What is ISO 27001?
ISO/IEC 27001:2022 is the international standard for an Information Security Management System (ISMS). It defines how an organisation systematically identifies information assets, assesses threats, selects controls (Annex A lists 93 of them across 4 themes), implements them, and continuously improves. Certification — issued by an accredited body after a third-party audit — is a globally recognised proof of security maturity, required by most enterprise customers and many regulators worldwide.
ISO 27001 is structured in two parts: the main clauses (4–10) that define the management system requirements — context, leadership, planning, support, operation, performance evaluation, improvement — and Annex A, which lists the 93 specific security controls grouped into four themes: organisational (37 controls), people (8), physical (14), and technological (34).
An organisation doesn't have to implement all 93 controls — only those determined necessary by the risk assessment.
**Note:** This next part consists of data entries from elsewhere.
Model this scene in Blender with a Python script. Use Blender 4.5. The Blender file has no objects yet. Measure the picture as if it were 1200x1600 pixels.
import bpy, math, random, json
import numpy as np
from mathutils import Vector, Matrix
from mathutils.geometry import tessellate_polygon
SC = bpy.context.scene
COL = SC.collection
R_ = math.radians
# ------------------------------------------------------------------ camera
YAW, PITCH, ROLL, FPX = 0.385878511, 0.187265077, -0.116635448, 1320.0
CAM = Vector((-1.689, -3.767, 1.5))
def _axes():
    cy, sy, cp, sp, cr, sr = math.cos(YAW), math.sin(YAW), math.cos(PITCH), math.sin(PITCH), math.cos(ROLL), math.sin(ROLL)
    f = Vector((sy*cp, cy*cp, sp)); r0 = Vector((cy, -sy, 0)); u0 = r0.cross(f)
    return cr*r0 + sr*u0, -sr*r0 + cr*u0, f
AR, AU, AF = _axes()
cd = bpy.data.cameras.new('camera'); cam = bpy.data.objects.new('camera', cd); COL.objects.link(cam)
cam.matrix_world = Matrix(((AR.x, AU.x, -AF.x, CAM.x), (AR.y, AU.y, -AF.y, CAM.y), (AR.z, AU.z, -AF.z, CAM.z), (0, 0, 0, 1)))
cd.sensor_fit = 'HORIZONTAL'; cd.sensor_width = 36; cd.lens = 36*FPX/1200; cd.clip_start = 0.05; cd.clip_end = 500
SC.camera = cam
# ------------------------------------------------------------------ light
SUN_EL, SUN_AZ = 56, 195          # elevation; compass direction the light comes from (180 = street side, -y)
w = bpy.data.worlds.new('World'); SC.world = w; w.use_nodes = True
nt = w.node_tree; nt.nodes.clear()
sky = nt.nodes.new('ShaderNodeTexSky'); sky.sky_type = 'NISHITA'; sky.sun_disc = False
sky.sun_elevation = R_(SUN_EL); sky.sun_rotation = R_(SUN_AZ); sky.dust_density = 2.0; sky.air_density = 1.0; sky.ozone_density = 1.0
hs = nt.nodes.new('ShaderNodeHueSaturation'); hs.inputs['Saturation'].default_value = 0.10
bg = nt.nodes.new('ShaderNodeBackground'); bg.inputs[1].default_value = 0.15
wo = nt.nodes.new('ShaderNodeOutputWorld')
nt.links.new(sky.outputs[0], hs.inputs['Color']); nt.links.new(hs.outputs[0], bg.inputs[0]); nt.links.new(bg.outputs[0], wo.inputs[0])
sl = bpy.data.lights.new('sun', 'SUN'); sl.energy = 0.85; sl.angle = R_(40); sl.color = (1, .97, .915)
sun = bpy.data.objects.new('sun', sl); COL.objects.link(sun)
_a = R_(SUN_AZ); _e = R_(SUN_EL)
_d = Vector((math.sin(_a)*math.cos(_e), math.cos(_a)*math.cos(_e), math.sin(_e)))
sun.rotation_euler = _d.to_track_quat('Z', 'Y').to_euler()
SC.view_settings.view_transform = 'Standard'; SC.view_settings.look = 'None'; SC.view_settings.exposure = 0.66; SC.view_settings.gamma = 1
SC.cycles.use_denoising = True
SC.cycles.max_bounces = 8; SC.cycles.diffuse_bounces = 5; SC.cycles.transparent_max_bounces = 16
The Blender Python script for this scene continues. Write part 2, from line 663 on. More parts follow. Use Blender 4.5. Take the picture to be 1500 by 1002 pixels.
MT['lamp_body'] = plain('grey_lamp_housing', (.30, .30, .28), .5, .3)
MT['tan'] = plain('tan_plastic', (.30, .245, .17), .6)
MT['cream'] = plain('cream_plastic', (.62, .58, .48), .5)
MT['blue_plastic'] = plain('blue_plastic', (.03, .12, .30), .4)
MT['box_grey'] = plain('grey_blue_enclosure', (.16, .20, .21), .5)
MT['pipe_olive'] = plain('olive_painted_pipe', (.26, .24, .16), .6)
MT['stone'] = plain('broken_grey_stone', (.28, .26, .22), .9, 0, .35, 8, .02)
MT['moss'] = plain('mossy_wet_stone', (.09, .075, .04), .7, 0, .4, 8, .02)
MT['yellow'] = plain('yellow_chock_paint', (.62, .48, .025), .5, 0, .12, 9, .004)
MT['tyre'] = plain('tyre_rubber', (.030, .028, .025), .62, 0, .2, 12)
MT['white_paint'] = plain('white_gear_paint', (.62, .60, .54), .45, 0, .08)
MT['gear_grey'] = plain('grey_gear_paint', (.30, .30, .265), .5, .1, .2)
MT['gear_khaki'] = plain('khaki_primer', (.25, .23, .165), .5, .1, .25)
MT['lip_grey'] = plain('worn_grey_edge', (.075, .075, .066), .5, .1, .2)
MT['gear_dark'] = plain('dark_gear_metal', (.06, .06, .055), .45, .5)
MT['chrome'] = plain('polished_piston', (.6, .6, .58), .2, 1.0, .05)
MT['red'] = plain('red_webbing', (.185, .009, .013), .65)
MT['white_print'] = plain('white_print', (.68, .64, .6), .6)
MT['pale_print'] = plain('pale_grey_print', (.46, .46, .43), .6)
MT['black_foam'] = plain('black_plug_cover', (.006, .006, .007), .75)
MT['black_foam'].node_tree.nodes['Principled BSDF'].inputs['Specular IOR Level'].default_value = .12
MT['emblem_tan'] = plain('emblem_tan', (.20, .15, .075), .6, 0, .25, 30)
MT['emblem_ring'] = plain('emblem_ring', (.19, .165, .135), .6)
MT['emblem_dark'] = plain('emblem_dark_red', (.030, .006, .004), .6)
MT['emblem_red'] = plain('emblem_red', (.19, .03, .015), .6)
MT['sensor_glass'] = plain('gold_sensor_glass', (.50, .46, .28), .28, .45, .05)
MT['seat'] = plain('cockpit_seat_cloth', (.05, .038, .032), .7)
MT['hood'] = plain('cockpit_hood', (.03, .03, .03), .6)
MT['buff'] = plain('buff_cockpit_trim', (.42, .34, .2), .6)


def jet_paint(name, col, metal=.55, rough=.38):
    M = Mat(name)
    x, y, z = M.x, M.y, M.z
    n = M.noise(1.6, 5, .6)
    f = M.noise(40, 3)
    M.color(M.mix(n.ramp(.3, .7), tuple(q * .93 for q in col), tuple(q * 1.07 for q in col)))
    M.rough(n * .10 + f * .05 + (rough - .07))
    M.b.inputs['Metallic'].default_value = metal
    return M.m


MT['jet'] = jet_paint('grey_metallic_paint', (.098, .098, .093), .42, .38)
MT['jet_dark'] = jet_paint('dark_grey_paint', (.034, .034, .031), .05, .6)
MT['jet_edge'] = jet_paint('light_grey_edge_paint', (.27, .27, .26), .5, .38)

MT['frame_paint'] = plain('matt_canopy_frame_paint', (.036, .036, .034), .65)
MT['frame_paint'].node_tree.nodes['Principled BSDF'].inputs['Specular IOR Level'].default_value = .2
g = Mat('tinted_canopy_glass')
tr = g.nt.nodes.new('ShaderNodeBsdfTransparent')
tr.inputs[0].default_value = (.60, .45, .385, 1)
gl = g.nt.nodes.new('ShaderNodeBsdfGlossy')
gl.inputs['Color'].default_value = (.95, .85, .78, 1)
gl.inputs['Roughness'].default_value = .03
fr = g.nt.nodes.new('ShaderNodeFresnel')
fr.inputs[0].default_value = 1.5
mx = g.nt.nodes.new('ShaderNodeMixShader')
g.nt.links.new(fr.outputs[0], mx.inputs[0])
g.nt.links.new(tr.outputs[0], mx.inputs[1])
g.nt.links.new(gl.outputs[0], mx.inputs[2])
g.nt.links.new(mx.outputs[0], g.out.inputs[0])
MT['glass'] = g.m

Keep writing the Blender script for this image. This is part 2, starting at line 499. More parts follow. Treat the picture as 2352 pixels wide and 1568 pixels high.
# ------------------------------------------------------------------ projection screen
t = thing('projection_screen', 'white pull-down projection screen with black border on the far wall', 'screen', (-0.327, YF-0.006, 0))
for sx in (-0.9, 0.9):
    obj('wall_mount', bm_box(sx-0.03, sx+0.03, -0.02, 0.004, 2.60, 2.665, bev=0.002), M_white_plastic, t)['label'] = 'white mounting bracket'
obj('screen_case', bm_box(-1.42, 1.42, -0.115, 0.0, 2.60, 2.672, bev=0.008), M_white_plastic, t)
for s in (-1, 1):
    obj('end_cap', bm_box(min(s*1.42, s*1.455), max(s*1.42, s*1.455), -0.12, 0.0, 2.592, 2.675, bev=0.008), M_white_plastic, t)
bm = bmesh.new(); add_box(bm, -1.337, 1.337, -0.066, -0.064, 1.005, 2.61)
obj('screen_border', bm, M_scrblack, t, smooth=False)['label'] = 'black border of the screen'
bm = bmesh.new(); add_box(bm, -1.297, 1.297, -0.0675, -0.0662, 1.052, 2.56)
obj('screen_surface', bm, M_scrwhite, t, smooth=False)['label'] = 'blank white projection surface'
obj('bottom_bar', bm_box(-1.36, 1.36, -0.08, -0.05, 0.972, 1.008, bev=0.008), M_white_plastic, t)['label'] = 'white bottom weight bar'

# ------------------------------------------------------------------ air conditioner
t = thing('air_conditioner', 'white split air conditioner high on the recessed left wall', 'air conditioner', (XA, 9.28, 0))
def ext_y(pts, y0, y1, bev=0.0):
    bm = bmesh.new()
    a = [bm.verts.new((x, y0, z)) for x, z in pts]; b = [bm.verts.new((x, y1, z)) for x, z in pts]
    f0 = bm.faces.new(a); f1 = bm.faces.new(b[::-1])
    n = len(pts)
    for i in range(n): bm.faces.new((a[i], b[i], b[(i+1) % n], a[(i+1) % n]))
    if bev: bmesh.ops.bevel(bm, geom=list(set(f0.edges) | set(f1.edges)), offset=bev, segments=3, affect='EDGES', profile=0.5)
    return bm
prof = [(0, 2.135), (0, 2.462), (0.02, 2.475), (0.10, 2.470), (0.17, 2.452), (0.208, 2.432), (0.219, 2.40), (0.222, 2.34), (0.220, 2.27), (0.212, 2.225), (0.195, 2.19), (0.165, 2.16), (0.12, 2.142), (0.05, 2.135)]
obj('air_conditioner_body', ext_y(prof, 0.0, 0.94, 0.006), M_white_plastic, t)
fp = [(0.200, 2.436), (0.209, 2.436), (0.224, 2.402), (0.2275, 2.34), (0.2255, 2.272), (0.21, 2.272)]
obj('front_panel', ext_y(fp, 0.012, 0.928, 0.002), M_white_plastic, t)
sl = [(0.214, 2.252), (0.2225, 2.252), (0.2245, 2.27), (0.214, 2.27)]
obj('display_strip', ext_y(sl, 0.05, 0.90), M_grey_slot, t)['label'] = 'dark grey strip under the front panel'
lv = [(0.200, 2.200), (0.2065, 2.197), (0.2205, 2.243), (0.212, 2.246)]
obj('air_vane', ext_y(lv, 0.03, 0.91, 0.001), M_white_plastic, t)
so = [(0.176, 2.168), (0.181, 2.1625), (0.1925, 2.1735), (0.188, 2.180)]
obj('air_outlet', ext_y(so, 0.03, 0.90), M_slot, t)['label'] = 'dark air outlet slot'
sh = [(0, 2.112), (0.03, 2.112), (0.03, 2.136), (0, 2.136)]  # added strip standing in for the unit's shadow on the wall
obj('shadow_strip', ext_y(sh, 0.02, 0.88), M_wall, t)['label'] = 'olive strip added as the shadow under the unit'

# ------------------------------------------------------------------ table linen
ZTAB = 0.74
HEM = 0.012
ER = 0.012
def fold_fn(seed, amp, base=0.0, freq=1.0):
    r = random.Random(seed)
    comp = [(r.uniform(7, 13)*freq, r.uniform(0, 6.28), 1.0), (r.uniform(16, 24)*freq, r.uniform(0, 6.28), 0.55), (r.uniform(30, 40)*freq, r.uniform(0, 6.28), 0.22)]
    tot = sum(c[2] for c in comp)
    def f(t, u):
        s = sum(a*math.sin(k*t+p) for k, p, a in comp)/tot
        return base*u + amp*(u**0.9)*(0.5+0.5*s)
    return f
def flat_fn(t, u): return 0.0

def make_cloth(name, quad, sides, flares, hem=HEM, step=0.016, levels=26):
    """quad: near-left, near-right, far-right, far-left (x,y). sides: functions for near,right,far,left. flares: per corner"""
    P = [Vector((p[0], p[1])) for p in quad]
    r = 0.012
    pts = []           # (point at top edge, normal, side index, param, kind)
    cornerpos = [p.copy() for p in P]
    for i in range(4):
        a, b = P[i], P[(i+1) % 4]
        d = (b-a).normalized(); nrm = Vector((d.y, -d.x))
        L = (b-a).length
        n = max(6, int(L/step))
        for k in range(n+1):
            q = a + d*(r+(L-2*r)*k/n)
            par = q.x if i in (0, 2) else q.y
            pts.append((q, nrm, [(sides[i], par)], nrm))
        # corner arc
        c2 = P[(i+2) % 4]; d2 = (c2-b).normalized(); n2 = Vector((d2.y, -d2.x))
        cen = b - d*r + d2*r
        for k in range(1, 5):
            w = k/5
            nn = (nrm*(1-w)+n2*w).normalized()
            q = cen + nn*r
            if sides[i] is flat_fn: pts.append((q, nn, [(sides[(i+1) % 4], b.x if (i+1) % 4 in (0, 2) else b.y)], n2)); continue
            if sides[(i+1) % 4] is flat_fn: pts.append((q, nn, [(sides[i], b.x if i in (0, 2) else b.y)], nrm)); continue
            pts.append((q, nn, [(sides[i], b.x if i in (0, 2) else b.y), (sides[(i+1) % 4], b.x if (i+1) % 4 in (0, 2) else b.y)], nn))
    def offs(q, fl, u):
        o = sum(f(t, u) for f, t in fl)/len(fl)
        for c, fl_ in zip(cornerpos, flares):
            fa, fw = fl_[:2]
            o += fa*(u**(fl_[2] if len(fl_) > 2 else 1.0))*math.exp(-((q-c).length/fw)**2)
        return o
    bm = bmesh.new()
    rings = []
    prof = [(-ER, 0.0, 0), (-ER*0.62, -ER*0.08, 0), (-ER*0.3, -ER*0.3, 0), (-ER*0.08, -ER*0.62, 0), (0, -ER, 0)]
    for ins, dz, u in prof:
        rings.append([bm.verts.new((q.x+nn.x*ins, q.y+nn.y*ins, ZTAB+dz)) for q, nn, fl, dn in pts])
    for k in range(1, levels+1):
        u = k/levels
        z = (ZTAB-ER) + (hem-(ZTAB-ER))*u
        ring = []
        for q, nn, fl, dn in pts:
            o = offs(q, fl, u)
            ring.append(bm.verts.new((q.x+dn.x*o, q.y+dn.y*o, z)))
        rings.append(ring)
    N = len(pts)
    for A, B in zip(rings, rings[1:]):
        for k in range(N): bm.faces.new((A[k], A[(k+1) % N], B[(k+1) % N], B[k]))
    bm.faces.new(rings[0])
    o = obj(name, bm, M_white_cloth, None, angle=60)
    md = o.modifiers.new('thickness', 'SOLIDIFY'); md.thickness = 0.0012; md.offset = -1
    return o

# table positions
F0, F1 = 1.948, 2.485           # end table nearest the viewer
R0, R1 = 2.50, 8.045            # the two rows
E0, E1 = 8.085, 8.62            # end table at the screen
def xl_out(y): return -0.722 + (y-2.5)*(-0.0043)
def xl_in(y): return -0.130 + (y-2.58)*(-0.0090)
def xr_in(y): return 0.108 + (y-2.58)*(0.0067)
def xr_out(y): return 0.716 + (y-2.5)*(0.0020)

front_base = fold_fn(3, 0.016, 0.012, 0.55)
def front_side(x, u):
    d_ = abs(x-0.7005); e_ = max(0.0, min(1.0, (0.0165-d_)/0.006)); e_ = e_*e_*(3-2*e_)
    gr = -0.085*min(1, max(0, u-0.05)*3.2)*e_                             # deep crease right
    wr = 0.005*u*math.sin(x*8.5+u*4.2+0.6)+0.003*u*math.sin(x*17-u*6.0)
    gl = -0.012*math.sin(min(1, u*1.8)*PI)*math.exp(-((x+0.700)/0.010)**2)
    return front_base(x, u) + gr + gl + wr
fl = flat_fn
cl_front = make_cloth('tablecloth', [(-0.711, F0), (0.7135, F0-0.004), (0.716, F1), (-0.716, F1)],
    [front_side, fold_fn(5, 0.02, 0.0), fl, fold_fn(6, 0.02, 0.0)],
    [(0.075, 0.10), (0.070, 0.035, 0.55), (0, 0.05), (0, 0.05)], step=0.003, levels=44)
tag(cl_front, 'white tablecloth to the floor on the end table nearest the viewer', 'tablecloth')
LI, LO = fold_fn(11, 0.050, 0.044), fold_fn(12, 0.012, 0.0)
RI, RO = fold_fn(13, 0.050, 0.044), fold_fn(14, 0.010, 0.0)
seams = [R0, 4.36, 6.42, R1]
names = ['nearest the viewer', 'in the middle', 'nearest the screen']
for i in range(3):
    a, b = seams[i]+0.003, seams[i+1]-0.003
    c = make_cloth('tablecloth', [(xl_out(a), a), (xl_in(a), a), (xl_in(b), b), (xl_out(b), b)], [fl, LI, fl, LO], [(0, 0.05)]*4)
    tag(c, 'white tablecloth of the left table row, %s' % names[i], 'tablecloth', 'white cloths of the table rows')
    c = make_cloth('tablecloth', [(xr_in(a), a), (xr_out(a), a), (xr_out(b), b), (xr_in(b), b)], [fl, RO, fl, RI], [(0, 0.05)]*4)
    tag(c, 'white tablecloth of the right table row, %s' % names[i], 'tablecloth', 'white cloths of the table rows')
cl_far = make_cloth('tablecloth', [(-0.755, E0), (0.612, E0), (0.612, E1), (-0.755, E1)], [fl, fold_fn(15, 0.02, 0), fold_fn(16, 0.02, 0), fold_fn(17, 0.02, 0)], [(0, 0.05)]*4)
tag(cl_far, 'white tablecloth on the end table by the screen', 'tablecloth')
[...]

The Statement of Applicability (SoA) documents which Annex A controls apply, which are excluded, and why. Auditors examine the SoA to confirm risk-based reasoning is sound and that excluded controls are genuinely irrelevant.
Certification follows a two-stage external audit by a UKAS / ANAB / IAS-accredited body. Stage 1 is documentation review (typically 1–2 days). Stage 2 is operational verification — interviews, evidence sampling, technical walk-throughs (typically 3–5 days for SMEs, 1–2 weeks for enterprises). Certificates are valid for 3 years, with annual surveillance audits in years 1 and 2 and a full re-certification in year 3.
Key points
- Latest revision: ISO/IEC 27001:2022 (replaces 2013 revision; 2-year transition ended 2025).
- Two components: management-system clauses (4–10) + 93 Annex A controls.
- Required Statement of Applicability documents control selection and exclusions.
- Three-year certification cycle with annual surveillance audits.
- Roughly 70% control overlap with SOC 2 Trust Services Criteria.